Each entry in the listing below should be restated word for word.

Start of Entries supplied

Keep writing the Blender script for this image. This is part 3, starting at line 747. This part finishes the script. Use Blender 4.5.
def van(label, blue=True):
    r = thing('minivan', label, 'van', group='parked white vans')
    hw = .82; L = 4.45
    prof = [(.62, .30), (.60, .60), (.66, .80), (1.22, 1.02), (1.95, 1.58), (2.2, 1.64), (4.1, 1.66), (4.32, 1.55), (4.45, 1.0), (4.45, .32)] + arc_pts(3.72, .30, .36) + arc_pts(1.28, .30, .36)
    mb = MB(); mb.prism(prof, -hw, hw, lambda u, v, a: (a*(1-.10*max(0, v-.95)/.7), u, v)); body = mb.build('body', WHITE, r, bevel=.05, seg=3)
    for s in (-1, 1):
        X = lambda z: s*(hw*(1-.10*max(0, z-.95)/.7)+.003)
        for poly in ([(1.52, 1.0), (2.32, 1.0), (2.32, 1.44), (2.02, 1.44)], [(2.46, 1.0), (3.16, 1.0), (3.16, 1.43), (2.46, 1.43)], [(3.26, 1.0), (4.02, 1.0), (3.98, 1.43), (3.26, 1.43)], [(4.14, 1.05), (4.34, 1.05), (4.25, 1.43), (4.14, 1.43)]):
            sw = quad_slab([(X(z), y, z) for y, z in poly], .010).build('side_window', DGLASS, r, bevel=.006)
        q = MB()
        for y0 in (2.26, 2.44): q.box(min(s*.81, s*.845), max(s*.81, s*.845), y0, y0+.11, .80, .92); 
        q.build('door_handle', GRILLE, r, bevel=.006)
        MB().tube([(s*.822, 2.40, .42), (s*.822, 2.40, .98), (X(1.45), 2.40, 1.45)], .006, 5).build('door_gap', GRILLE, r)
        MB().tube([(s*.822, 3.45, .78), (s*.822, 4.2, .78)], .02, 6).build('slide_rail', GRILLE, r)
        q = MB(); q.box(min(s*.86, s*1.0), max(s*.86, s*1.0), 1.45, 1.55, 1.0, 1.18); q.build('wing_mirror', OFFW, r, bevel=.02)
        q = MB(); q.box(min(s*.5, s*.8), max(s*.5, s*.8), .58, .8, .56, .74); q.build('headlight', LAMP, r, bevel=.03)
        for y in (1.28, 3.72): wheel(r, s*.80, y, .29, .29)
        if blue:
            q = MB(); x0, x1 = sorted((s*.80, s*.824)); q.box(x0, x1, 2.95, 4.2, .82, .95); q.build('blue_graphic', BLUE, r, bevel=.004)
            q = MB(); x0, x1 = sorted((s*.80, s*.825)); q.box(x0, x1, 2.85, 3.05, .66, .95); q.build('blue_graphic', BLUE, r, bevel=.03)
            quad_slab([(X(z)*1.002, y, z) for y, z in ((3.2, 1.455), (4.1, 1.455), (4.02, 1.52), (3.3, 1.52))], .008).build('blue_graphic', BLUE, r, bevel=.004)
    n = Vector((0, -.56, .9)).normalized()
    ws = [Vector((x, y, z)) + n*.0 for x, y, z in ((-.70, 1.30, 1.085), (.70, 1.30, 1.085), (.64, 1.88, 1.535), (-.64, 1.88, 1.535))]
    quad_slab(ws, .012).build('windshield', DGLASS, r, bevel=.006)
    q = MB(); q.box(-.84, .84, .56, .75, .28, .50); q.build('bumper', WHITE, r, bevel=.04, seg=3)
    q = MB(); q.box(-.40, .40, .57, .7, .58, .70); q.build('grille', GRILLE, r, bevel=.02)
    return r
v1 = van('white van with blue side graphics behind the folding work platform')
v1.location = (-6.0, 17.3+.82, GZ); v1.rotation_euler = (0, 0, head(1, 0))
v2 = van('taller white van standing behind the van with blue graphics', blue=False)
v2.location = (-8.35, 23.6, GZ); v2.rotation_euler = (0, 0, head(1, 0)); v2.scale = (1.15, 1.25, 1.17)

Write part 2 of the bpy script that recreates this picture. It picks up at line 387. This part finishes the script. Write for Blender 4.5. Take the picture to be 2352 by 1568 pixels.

End of Entries supplied

▶ Result
Keep writing the Blender script for this image. This is part 3, starting at line 747. This part finishes the script. Use Blender 4.5.
def van(label, blue=True):
    r = thing('minivan', label, 'van', group='parked white vans')
    hw = .82; L = 4.45
    prof = [(.62, .30), (.60, .60), (.66, .80), (1.22, 1.02), (1.95, 1.58), (2.2, 1.64), (4.1, 1.66), (4.32, 1.55), (4.45, 1.0), (4.45, .32)] + arc_pts(3.72, .30, .36) + arc_pts(1.28, .30, .36)
    mb = MB(); mb.prism(prof, -hw, hw, lambda u, v, a: (a*(1-.10*max(0, v-.95)/.7), u, v)); body = mb.build('body', WHITE, r, bevel=.05, seg=3)
    for s in (-1, 1):
        X = lambda z: s*(hw*(1-.10*max(0, z-.95)/.7)+.003)
        for poly in ([(1.52, 1.0), (2.32, 1.0), (2.32, 1.44), (2.02, 1.44)], [(2.46, 1.0), (3.16, 1.0), (3.16, 1.43), (2.46, 1.43)], [(3.26, 1.0), (4.02, 1.0), (3.98, 1.43), (3.26, 1.43)], [(4.14, 1.05), (4.34, 1.05), (4.25, 1.43), (4.14, 1.43)]):
            sw = quad_slab([(X(z), y, z) for y, z in poly], .010).build('side_window', DGLASS, r, bevel=.006)
        q = MB()
        for y0 in (2.26, 2.44): q.box(min(s*.81, s*.845), max(s*.81, s*.845), y0, y0+.11, .80, .92); 
        q.build('door_handle', GRILLE, r, bevel=.006)
        MB().tube([(s*.822, 2.40, .42), (s*.822, 2.40, .98), (X(1.45), 2.40, 1.45)], .006, 5).build('door_gap', GRILLE, r)
        MB().tube([(s*.822, 3.45, .78), (s*.822, 4.2, .78)], .02, 6).build('slide_rail', GRILLE, r)
        q = MB(); q.box(min(s*.86, s*1.0), max(s*.86, s*1.0), 1.45, 1.55, 1.0, 1.18); q.build('wing_mirror', OFFW, r, bevel=.02)
        q = MB(); q.box(min(s*.5, s*.8), max(s*.5, s*.8), .58, .8, .56, .74); q.build('headlight', LAMP, r, bevel=.03)
        for y in (1.28, 3.72): wheel(r, s*.80, y, .29, .29)
        if blue:
            q = MB(); x0, x1 = sorted((s*.80, s*.824)); q.box(x0, x1, 2.95, 4.2, .82, .95); q.build('blue_graphic', BLUE, r, bevel=.004)
            q = MB(); x0, x1 = sorted((s*.80, s*.825)); q.box(x0, x1, 2.85, 3.05, .66, .95); q.build('blue_graphic', BLUE, r, bevel=.03)
            quad_slab([(X(z)*1.002, y, z) for y, z in ((3.2, 1.455), (4.1, 1.455), (4.02, 1.52), (3.3, 1.52))], .008).build('blue_graphic', BLUE, r, bevel=.004)
    n = Vector((0, -.56, .9)).normalized()
    ws = [Vector((x, y, z)) + n*.0 for x, y, z in ((-.70, 1.30, 1.085), (.70, 1.30, 1.085), (.64, 1.88, 1.535), (-.64, 1.88, 1.535))]
    quad_slab(ws, .012).build('windshield', DGLASS, r, bevel=.006)
    q = MB(); q.box(-.84, .84, .56, .75, .28, .50); q.build('bumper', WHITE, r, bevel=.04, seg=3)
    q = MB(); q.box(-.40, .40, .57, .7, .58, .70); q.build('grille', GRILLE, r, bevel=.02)
    return r
v1 = van('white van with blue side graphics behind the folding work platform')
v1.location = (-6.0, 17.3+.82, GZ); v1.rotation_euler = (0, 0, head(1, 0))
v2 = van('taller white van standing behind the van with blue graphics', blue=False)
v2.location = (-8.35, 23.6, GZ); v2.rotation_euler = (0, 0, head(1, 0)); v2.scale = (1.15, 1.25, 1.17)

Write part 2 of the bpy script that recreates this picture. It picks up at line 387. This part finishes the script. Write for Blender 4.5. Take the picture to be 2352 by 1568 pixels.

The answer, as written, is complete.